■ Task goal:
Give the data below again exactly as written, without its pictures.

# START OF Records to use

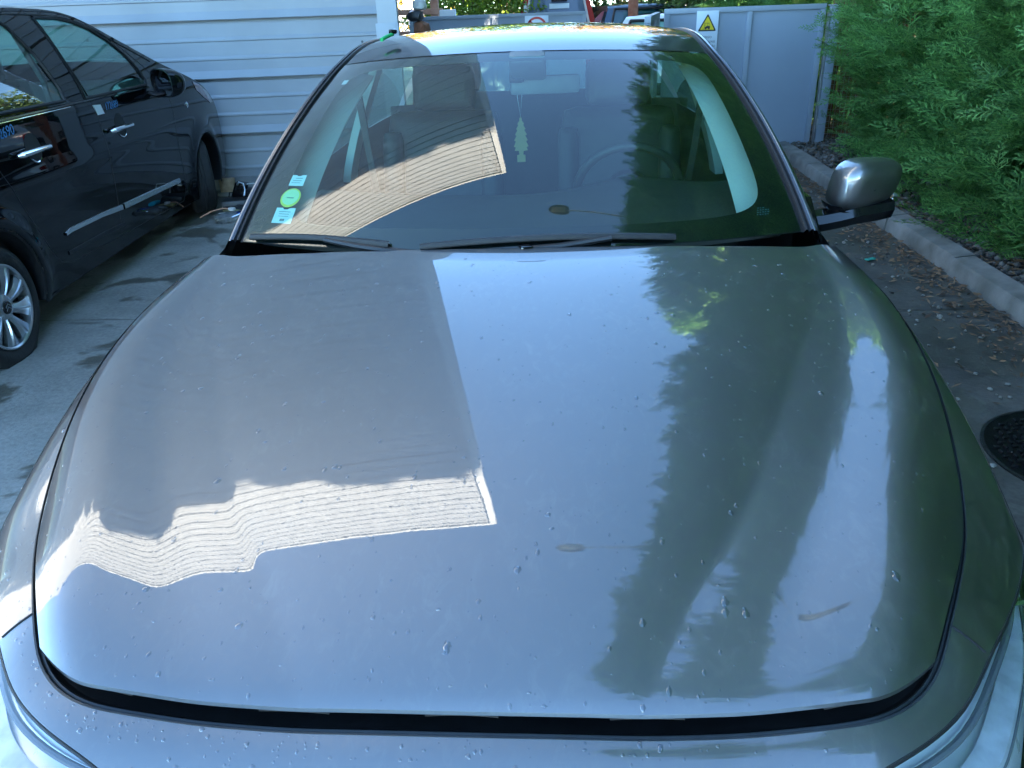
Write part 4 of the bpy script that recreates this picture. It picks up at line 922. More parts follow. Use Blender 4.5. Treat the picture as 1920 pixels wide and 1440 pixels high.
def b_side(s, z, side=1):
    hw = f_hw(z)*b_tap(s)
    # pressed feature line along the doors and flared arches
    for c_ in (.13, 3.44): hw = hw+.022*np.exp(-((np.hypot(s-c_, z-.29)-.40)/.07)**2)
    hw = hw+.006*np.exp(-((z-.80)/.05)**2)*np.exp(-((s-1.4)/1.3)**4)
    return HWC+side*hw
def in_poly(poly, S, Z):
    ins = np.zeros(S.shape, bool); n = len(poly); j = n-1
    for i in range(n):
        xi, yi = poly[i]; xj, yj = poly[j]
        cnd = ((yi > Z) != (yj > Z)) & (S < (xj-xi)*(Z-yi)/((yj-yi) if abs(yj-yi) > 1e-9 else 1e-9)+xi); ins ^= cnd; j = i
    return ins
FWIN = [(1.50, 1.585), (1.745, 1.578), (1.92, 1.555), (2.08, 1.510), (2.24, 1.435), (2.36, 1.35), (2.45, 1.25), (2.50, 1.16), (2.48, 1.125), (1.52, 1.128)]
RWIN = [(.45, 1.585), (1.02, 1.590), (1.10, 1.575), (1.15, 1.54), (1.23, 1.40), (1.28, 1.20), (1.27, 1.140), (.38, 1.15)]
QWIN = [(-.55, 1.50), (-.35, 1.57), (.30, 1.585), (.26, 1.17), (-.55, 1.22)]
FDOOR = [(1.46, 1.62), (1.60, 1.02), (1.585, .60), (1.545, .265), (2.75, .225), (2.83, .35), (2.80, .70), (2.86, .95), (2.75, 1.13), (2.5, 1.30), (2.3, 1.44), (2.06, 1.56), (1.8, 1.61)]
RDOOR = [(.34, 1.615), (.30, 1.10), (.42, .86), (.53, .64), (.66, .42), (.74, .325), (.84, .292), (1.545, .265), (1.585, .60), (1.60, 1.02), (1.46, 1.62)]
ns_, nz_ = 420, 128
S = np.linspace(-.80, 4.2, ns_); 
SS = np.repeat(S[:, None], nz_, 1); ZZ = np.zeros((ns_, nz_)); ze = f_ze(S)
for i in range(ns_): ZZ[i] = .17+(ze[i]-.17)*np.linspace(0, 1, nz_)
SC_, ZC_ = (SS[:-1, :-1]+SS[1:, 1:])/2, (ZZ[:-1, :-1]+ZZ[1:, 1:])/2
FI = (np.arange(ns_-1)[:, None]*nz_+np.arange(nz_-1)[None]); FQ = np.stack([FI, FI+nz_, FI+nz_+1, FI+1], -1)
arch = (np.hypot(SC_-.13, ZC_-.29) < .372) | (np.hypot(SC_-3.44, ZC_-.29) < .372)
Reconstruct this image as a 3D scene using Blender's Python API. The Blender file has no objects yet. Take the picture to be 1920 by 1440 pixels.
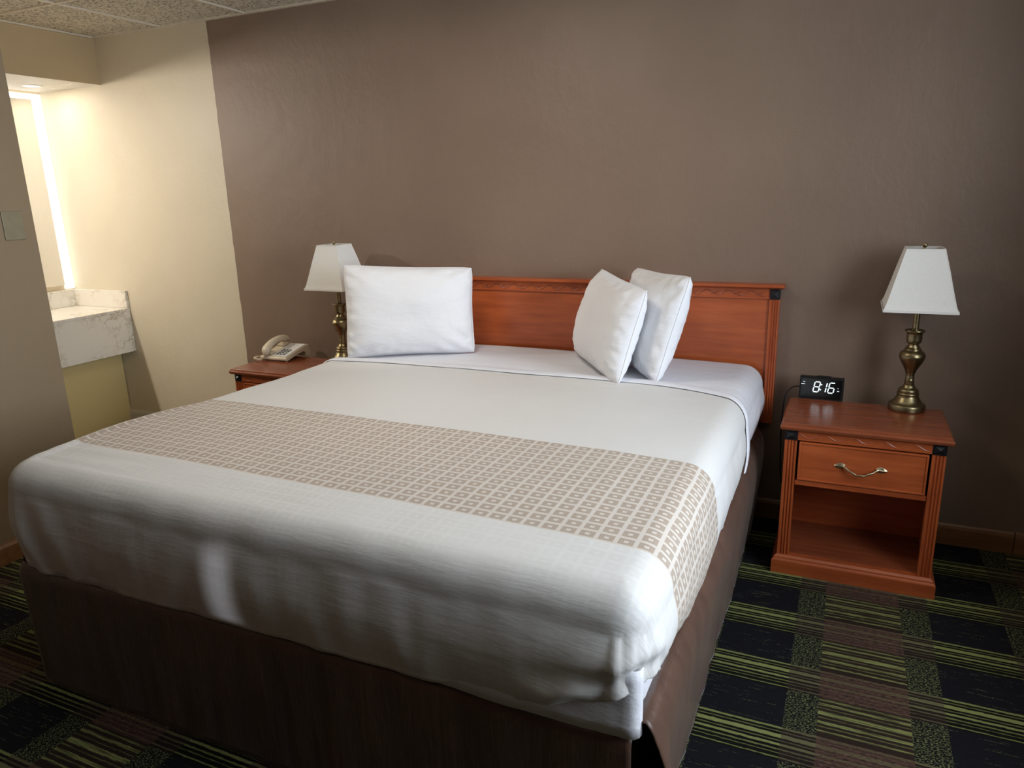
import bpy, bmesh, math, random
import numpy as np
from mathutils import Vector, Matrix, noise
random.seed(7)
SC = bpy.context.scene
COL = SC.collection

# ------------------------------------------------------------------ camera
cam_d = bpy.data.cameras.new('camera'); cam = bpy.data.objects.new('camera', cam_d); COL.objects.link(cam)
cam_d.sensor_width = 36.0; cam_d.sensor_fit = 'HORIZONTAL'; cam_d.lens = 1370.24*36/1920
cam_d.clip_start = .02
yaw, pitch, roll = .4317, .2603, -.0285
cyw, syw, cp, sp = math.cos(yaw), math.sin(yaw), math.cos(pitch), math.sin(pitch)
fw = Vector((-syw*cp, cyw*cp, -sp)); rt = Vector((cyw, syw, 0)); up = rt.cross(fw)
cr, sr = math.cos(roll), math.sin(roll)
r2 = rt*cr + up*sr; u2 = -rt*sr + up*cr
M = Matrix((( r2.x, u2.x, -fw.x), (r2.y, u2.y, -fw.y), (r2.z, u2.z, -fw.z))).to_4x4()
M.translation = Vector((1.1311, -3.3126, 1.5))
cam.matrix_world = M
SC.camera = cam
# ------------------------------------------------------------------ view, world, lights
vs = SC.view_settings
SC.display_settings.display_device = 'sRGB'
vs.view_transform = 'Standard'; vs.look = 'None'; vs.gamma = 1.0; vs.use_curve_mapping = False
vs.exposure = 0.45
w = bpy.data.worlds.new('world'); SC.world = w; w.use_nodes = True
w.node_tree.nodes['Background'].inputs[0].default_value = (.62, .78, 1.0, 1)
w.node_tree.nodes['Background'].inputs[1].default_value = 1.0

def area(name, loc, target, sx, sy, power, color, spread=180):
    d = bpy.data.lights.new(name, 'AREA'); d.shape = 'RECTANGLE'; d.size = sx; d.size_y = sy
    d.energy = power; d.color = color; d.spread = math.radians(spread)
    o = bpy.data.objects.new(name, d); COL.objects.link(o); o.location = loc
    v = Vector(target) - Vector(loc)
    o.rotation_euler = v.to_track_quat('-Z', 'Y').to_euler()
    return o
WIN_Y0, WIN_Y1, WIN_Z0, WIN_Z1, WX = -2.42, -1.15, 1.0, 2.25, 2.48
area('window_daylight', (WX-.03, (WIN_Y0+WIN_Y1)/2, (WIN_Z0+WIN_Z1)/2), (0, (WIN_Y0+WIN_Y1)/2, (WIN_Z0+WIN_Z1)/2),
     WIN_Y1-WIN_Y0, WIN_Z1-WIN_Z0, 38.5, (.80, .89, 1.0), 140)
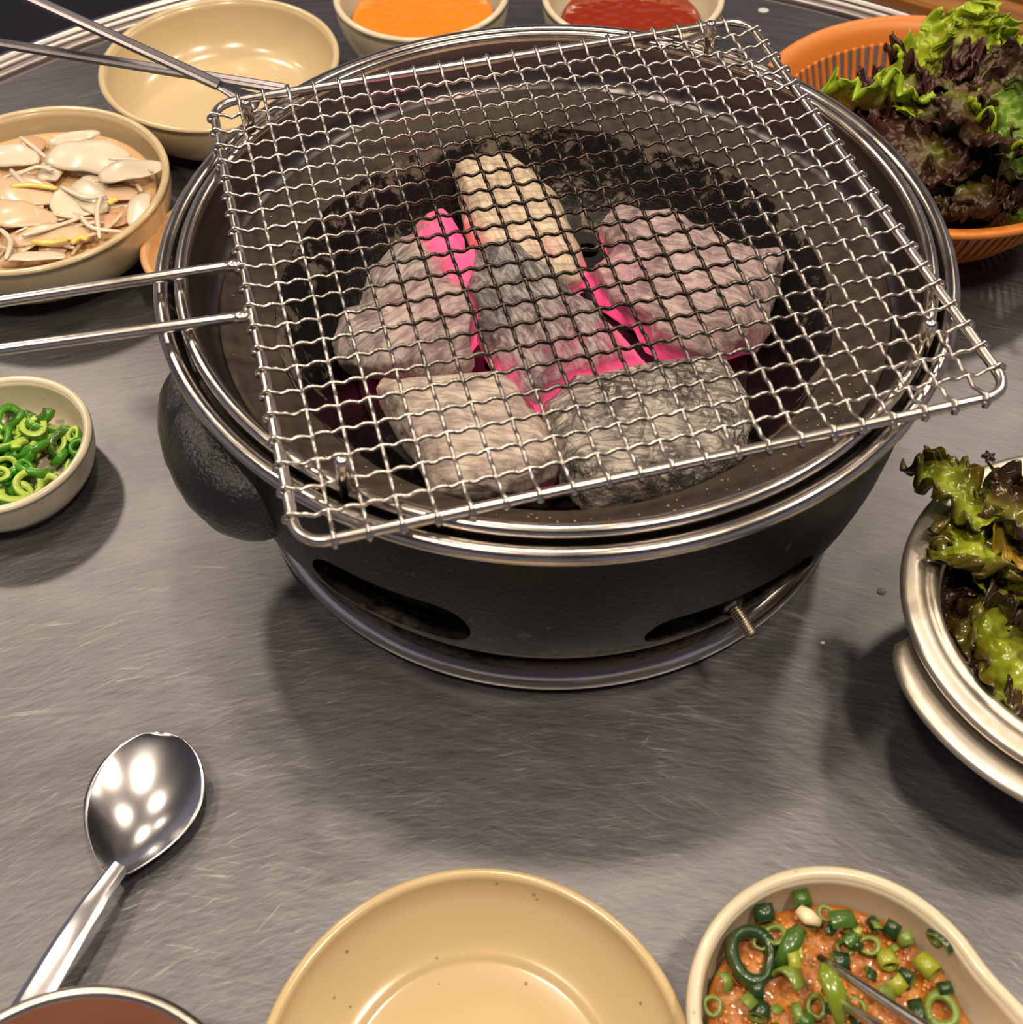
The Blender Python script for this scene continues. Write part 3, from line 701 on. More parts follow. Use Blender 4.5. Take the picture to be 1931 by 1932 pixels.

# END OF Records to use

■ Finished answer:
Write part 4 of the bpy script that recreates this picture. It picks up at line 922. More parts follow. Use Blender 4.5. Treat the picture as 1920 pixels wide and 1440 pixels high.
def b_side(s, z, side=1):
    hw = f_hw(z)*b_tap(s)
    # pressed feature line along the doors and flared arches
    for c_ in (.13, 3.44): hw = hw+.022*np.exp(-((np.hypot(s-c_, z-.29)-.40)/.07)**2)
    hw = hw+.006*np.exp(-((z-.80)/.05)**2)*np.exp(-((s-1.4)/1.3)**4)
    return HWC+side*hw
def in_poly(poly, S, Z):
    ins = np.zeros(S.shape, bool); n = len(poly); j = n-1
    for i in range(n):
        xi, yi = poly[i]; xj, yj = poly[j]
        cnd = ((yi > Z) != (yj > Z)) & (S < (xj-xi)*(Z-yi)/((yj-yi) if abs(yj-yi) > 1e-9 else 1e-9)+xi); ins ^= cnd; j = i
    return ins
FWIN = [(1.50, 1.585), (1.745, 1.578), (1.92, 1.555), (2.08, 1.510), (2.24, 1.435), (2.36, 1.35), (2.45, 1.25), (2.50, 1.16), (2.48, 1.125), (1.52, 1.128)]
RWIN = [(.45, 1.585), (1.02, 1.590), (1.10, 1.575), (1.15, 1.54), (1.23, 1.40), (1.28, 1.20), (1.27, 1.140), (.38, 1.15)]
QWIN = [(-.55, 1.50), (-.35, 1.57), (.30, 1.585), (.26, 1.17), (-.55, 1.22)]
FDOOR = [(1.46, 1.62), (1.60, 1.02), (1.585, .60), (1.545, .265), (2.75, .225), (2.83, .35), (2.80, .70), (2.86, .95), (2.75, 1.13), (2.5, 1.30), (2.3, 1.44), (2.06, 1.56), (1.8, 1.61)]
RDOOR = [(.34, 1.615), (.30, 1.10), (.42, .86), (.53, .64), (.66, .42), (.74, .325), (.84, .292), (1.545, .265), (1.585, .60), (1.60, 1.02), (1.46, 1.62)]
ns_, nz_ = 420, 128
S = np.linspace(-.80, 4.2, ns_); 
SS = np.repeat(S[:, None], nz_, 1); ZZ = np.zeros((ns_, nz_)); ze = f_ze(S)
for i in range(ns_): ZZ[i] = .17+(ze[i]-.17)*np.linspace(0, 1, nz_)
SC_, ZC_ = (SS[:-1, :-1]+SS[1:, 1:])/2, (ZZ[:-1, :-1]+ZZ[1:, 1:])/2
FI = (np.arange(ns_-1)[:, None]*nz_+np.arange(nz_-1)[None]); FQ = np.stack([FI, FI+nz_, FI+nz_+1, FI+1], -1)
arch = (np.hypot(SC_-.13, ZC_-.29) < .372) | (np.hypot(SC_-3.44, ZC_-.29) < .372)
Reconstruct this image as a 3D scene using Blender's Python API. The Blender file has no objects yet. Take the picture to be 1920 by 1440 pixels.
import bpy, bmesh, math, random
import numpy as np
from mathutils import Vector, Matrix, noise
random.seed(7)
SC = bpy.context.scene
COL = SC.collection

# ------------------------------------------------------------------ camera
cam_d = bpy.data.cameras.new('camera'); cam = bpy.data.objects.new('camera', cam_d); COL.objects.link(cam)
cam_d.sensor_width = 36.0; cam_d.sensor_fit = 'HORIZONTAL'; cam_d.lens = 1370.24*36/1920
cam_d.clip_start = .02
yaw, pitch, roll = .4317, .2603, -.0285
cyw, syw, cp, sp = math.cos(yaw), math.sin(yaw), math.cos(pitch), math.sin(pitch)
fw = Vector((-syw*cp, cyw*cp, -sp)); rt = Vector((cyw, syw, 0)); up = rt.cross(fw)
cr, sr = math.cos(roll), math.sin(roll)
r2 = rt*cr + up*sr; u2 = -rt*sr + up*cr
M = Matrix((( r2.x, u2.x, -fw.x), (r2.y, u2.y, -fw.y), (r2.z, u2.z, -fw.z))).to_4x4()
M.translation = Vector((1.1311, -3.3126, 1.5))
cam.matrix_world = M
SC.camera = cam
# ------------------------------------------------------------------ view, world, lights
vs = SC.view_settings
SC.display_settings.display_device = 'sRGB'
vs.view_transform = 'Standard'; vs.look = 'None'; vs.gamma = 1.0; vs.use_curve_mapping = False
vs.exposure = 0.45
w = bpy.data.worlds.new('world'); SC.world = w; w.use_nodes = True
w.node_tree.nodes['Background'].inputs[0].default_value = (.62, .78, 1.0, 1)
w.node_tree.nodes['Background'].inputs[1].default_value = 1.0

def area(name, loc, target, sx, sy, power, color, spread=180):
    d = bpy.data.lights.new(name, 'AREA'); d.shape = 'RECTANGLE'; d.size = sx; d.size_y = sy
    d.energy = power; d.color = color; d.spread = math.radians(spread)
    o = bpy.data.objects.new(name, d); COL.objects.link(o); o.location = loc
    v = Vector(target) - Vector(loc)
    o.rotation_euler = v.to_track_quat('-Z', 'Y').to_euler()
    return o
WIN_Y0, WIN_Y1, WIN_Z0, WIN_Z1, WX = -2.42, -1.15, 1.0, 2.25, 2.48
area('window_daylight', (WX-.03, (WIN_Y0+WIN_Y1)/2, (WIN_Z0+WIN_Z1)/2), (0, (WIN_Y0+WIN_Y1)/2, (WIN_Z0+WIN_Z1)/2),
     WIN_Y1-WIN_Y0, WIN_Z1-WIN_Z0, 38.5, (.80, .89, 1.0), 140)
The Blender Python script for this scene continues. Write part 3, from line 701 on. More parts follow. Use Blender 4.5. Take the picture to be 1931 by 1932 pixels.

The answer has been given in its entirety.